Behind the Facade, the destruction of democracy has been a long-term project. The millions of poor, like most of the people of New Orleans, have no place in the US system, which is why they don’t vote. The same is happening under Blair, who has achieved the lowest voter turnouts since the franchise. As with Bush, this is not Blair’s concern, for his horizons stretch far. Selling weapons and privatisation deals to India one day, preparing the ground for attacking Iran the next. Under Blair, MI6 ran Operation Mass Appeal, a campaign to plant stories in the media about Saddam Hussein’s weapons of mass destruction. Under Blair, young Pakistanis living in Britain were trained as jihadi fighters and recruited for the first of his wars – the dismemberment of Yugoslavia in 1999. According to the Delhi-based Observer Research Foundation, they joined this terrorist network “with the full knowledge and complicity of the British and American intelligence agencies”.
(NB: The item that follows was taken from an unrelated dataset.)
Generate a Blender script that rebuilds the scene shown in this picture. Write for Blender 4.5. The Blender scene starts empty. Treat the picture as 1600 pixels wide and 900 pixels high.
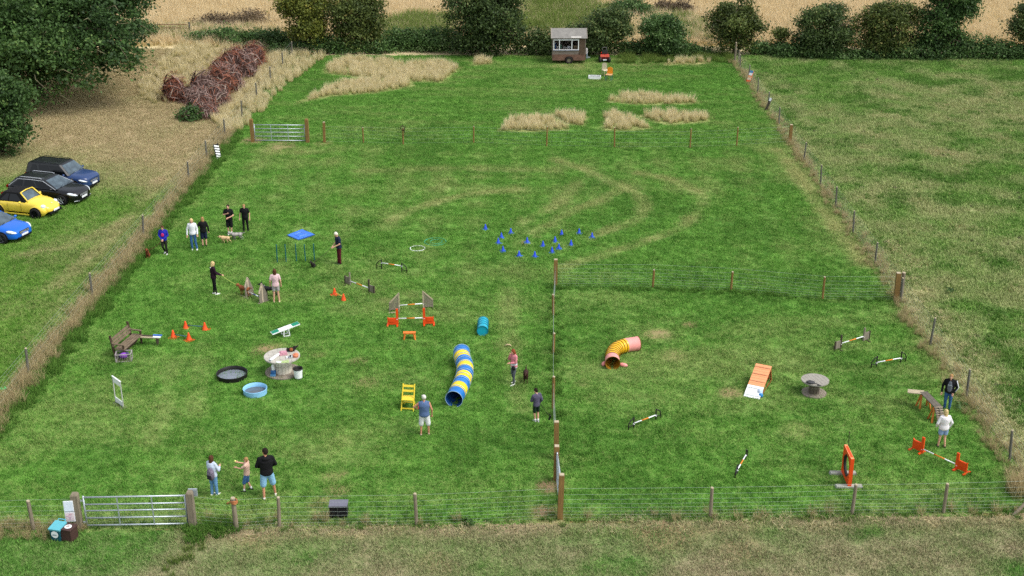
import bpy, bmesh, math, random
import numpy as np
from mathutils import Vector, Matrix, Euler

# ---------------------------------------------------------------- camera, sky, sun, exposure
S = bpy.context.scene
COL = S.collection
F_PX, PITCH, CAM_H = 2000.0, math.radians(22.5), 22.4
cam_d = bpy.data.cameras.new('camera'); cam = bpy.data.objects.new('camera', cam_d); COL.objects.link(cam)
cam.location = (0, 0, CAM_H); cam.rotation_euler = (math.radians(90) - PITCH, 0, 0)
cam_d.sensor_width = 36; cam_d.lens = 36 * F_PX / 1600; cam_d.clip_end = 6000; cam_d.clip_start = 0.5
S.camera = cam
SUN_EL, SUN_AZ = math.radians(55), math.radians(112)      # azimuth clockwise from +Y: high, to the right and a little behind the camera
W = bpy.data.worlds.new('World'); S.world = W; W.use_nodes = True
nt = W.node_tree; nt.nodes.clear()
wo = nt.nodes.new('ShaderNodeOutputWorld'); bg = nt.nodes.new('ShaderNodeBackground')
sky = nt.nodes.new('ShaderNodeTexSky'); sky.sky_type = 'NISHITA'; sky.sun_disc = False
sky.sun_elevation = SUN_EL; sky.sun_rotation = SUN_AZ; sky.dust_density = 2.5; sky.air_density = 1.0; sky.ozone_density = 1.0
hs = nt.nodes.new('ShaderNodeHueSaturation'); hs.inputs['Saturation'].default_value = 0.35
nt.links.new(sky.outputs[0], hs.inputs['Color']); nt.links.new(hs.outputs[0], bg.inputs[0]); nt.links.new(bg.outputs[0], wo.inputs[0])
bg.inputs[1].default_value = 0.15
sl = bpy.data.lights.new('sun', 'SUN'); sl.energy = 1.4; sl.angle = math.radians(24); sl.color = (1, 0.97, 0.92)
sun = bpy.data.objects.new('sun', sl); COL.objects.link(sun)
sd = Vector((math.sin(SUN_AZ) * math.cos(SUN_EL), math.cos(SUN_AZ) * math.cos(SUN_EL), math.sin(SUN_EL)))
sun.rotation_euler = sd.to_track_quat('Z', 'Y').to_euler()
S.view_settings.view_transform = 'Standard'; S.view_settings.look = 'None'
S.view_settings.exposure = 0.72; S.view_settings.gamma = 1.0; S.view_settings.use_curve_mapping = False
S.render.engine = 'CYCLES'
S.cycles.use_denoising = False; S.cycles.max_bounces = 5; S.cycles.diffuse_bounces = 3; S.cycles.transparent_max_bounces = 8
S.cycles.pixel_filter_type = 'BLACKMAN_HARRIS'; S.cycles.filter_width = 1.5
S.cycles.sample_clamp_indirect = 4.0

rng = random.Random(7); nr = np.random.default_rng(11)
PI = math.pi; R = math.radians

def gp(px, py, z=0.0):
    """ground point that a photograph pixel looks at"""
    u = (px - 800) / F_PX; v = (py - 450) / F_PX
    t = (CAM_H - z) / (math.sin(PITCH) + v * math.cos(PITCH))
    return Vector((u * t, (math.cos(PITCH) - v * math.sin(PITCH)) * t, z))
def tall(py0, py1):
    """metres of a vertical thing from foot row py0 up to row py1"""
    v0 = (py0 - 450) / F_PX; v1 = (py1 - 450) / F_PX
    y = (math.cos(PITCH) - v0 * math.sin(PITCH)) * CAM_H / (math.sin(PITCH) + v0 * math.cos(PITCH))
    return CAM_H - y * (math.sin(PITCH) + v1 * math.cos(PITCH)) / (math.cos(PITCH) - v1 * math.sin(PITCH))

# ---------------------------------------------------------------- materials
def srgb(h):
    if isinstance(h, str):
        h = h.lstrip('#'); h = [int(h[i:i + 2], 16) / 255 for i in (0, 2, 4)]
    return tuple(c / 12.92 if c <= .04045 else ((c + .055) / 1.055) ** 2.4 for c in h)
MATS = {}
def mat(name, col, rough=0.7, metal=0.0, var=0.12, scale=6.0, spec=0.3, col2=None, bump=0.0, coat=0.0, stretch=None, trans=0.0):
    if name in MATS: return MATS[name]
    m = bpy.data.materials.new(name); m.use_nodes = True; n = m.node_tree; b = n.nodes['Principled BSDF']
    c = srgb(col) if isinstance(col, str) else col
    c2 = (srgb(col2) if isinstance(col2, str) else col2) if col2 else tuple(max(0, x * (1 - 2.2 * var)) for x in c)
    tc = n.nodes.new('ShaderNodeTexCoord'); no = n.nodes.new('ShaderNodeTexNoise'); mp = n.nodes.new('ShaderNodeMapping')
    if stretch: mp.inputs['Scale'].default_value = stretch
    no.inputs['Scale'].default_value = scale; no.inputs['Detail'].default_value = 5; no.inputs['Roughness'].default_value = 0.65
    cr = n.nodes.new('ShaderNodeValToRGB'); cr.color_ramp.elements[0].position = .32; cr.color_ramp.elements[1].position = .68
    cr.color_ramp.elements[0].color = (*c2, 1); cr.color_ramp.elements[1].color = (*c, 1)
    n.links.new(tc.outputs['Object'], mp.inputs[0]); n.links.new(mp.outputs[0], no.inputs[0])
    n.links.new(no.outputs[0], cr.inputs[0]); n.links.new(cr.outputs[0], b.inputs['Base Color'])
    b.inputs['Roughness'].default_value = rough; b.inputs['Metallic'].default_value = metal
    b.inputs['Specular IOR Level'].default_value = spec; b.inputs['Coat Weight'].default_value = coat
    if trans: b.inputs['Transmission Weight'].default_value = trans
    if bump:
        bp = n.nodes.new('ShaderNodeBump'); bp.inputs['Strength'].default_value = bump; bp.inputs['Distance'].default_value = 0.02
        n.links.new(no.outputs[0], bp.inputs['Height']); n.links.new(bp.outputs[0], b.inputs['Normal'])
    MATS[name] = m
    return m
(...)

In his classic work The Grand Chessboard, Zbigniew Brzezinski, the godfather of US policies and actions in Afghanistan and Iraq, writes that, for America to dominate the world, it cannot sustain a genuine, popular democracy, because “the pursuit of power is not a goal that commands popular passion . . . Democracy is inimical to imperial mobilisation.” He describes how he secretly persuaded President Carter in 1976 to bankroll and arm the jihadis in Pakistan and Afghanistan as a means of ensuring US cold war dominance. When I asked him in Washington, two years ago, if he regretted that the consequences were al-Qaeda and the attacks of 11 September 2001, he became very angry and did not reply; and a crack in the Facade closed. It is time that those of us paid to keep the record straight tore it down completely.